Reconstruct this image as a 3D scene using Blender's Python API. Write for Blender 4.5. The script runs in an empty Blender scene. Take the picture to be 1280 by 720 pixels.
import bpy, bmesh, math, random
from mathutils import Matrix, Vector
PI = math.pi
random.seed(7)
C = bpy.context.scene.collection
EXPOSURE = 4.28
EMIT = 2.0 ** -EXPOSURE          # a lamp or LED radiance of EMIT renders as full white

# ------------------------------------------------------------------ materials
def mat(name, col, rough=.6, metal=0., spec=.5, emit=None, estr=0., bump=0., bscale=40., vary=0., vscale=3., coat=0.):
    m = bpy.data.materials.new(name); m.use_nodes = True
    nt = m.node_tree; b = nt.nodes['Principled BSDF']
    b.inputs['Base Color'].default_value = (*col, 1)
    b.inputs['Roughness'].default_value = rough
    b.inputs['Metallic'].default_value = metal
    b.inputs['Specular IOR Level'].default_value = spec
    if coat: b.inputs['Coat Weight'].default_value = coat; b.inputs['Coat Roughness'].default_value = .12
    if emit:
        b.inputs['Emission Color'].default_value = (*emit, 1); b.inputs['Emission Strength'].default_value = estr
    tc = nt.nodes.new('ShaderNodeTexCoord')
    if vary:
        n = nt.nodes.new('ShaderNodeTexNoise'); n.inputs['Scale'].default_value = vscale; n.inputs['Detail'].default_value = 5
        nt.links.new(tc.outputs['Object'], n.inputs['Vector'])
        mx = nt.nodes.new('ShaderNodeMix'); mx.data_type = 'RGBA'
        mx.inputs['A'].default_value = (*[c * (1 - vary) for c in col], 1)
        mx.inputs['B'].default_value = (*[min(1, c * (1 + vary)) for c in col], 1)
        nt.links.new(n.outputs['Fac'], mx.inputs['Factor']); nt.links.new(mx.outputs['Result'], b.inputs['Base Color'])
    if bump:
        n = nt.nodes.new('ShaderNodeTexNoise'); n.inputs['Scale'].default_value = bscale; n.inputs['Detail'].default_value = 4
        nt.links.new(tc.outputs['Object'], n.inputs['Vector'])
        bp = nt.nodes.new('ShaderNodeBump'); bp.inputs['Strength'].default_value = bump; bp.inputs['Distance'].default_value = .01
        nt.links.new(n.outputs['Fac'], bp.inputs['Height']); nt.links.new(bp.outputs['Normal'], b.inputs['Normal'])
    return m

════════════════

→ Goal
Only the lines from the opening of the material through the line with "EMIT = 2.0 **" should be echoed, exactly as written.

→ Full answer
Reconstruct this image as a 3D scene using Blender's Python API. Write for Blender 4.5. The script runs in an empty Blender scene. Take the picture to be 1280 by 720 pixels.
import bpy, bmesh, math, random
from mathutils import Matrix, Vector
PI = math.pi
random.seed(7)
C = bpy.context.scene.collection
EXPOSURE = 4.28
EMIT = 2.0 ** -EXPOSURE          # a lamp or LED radiance of EMIT renders as full white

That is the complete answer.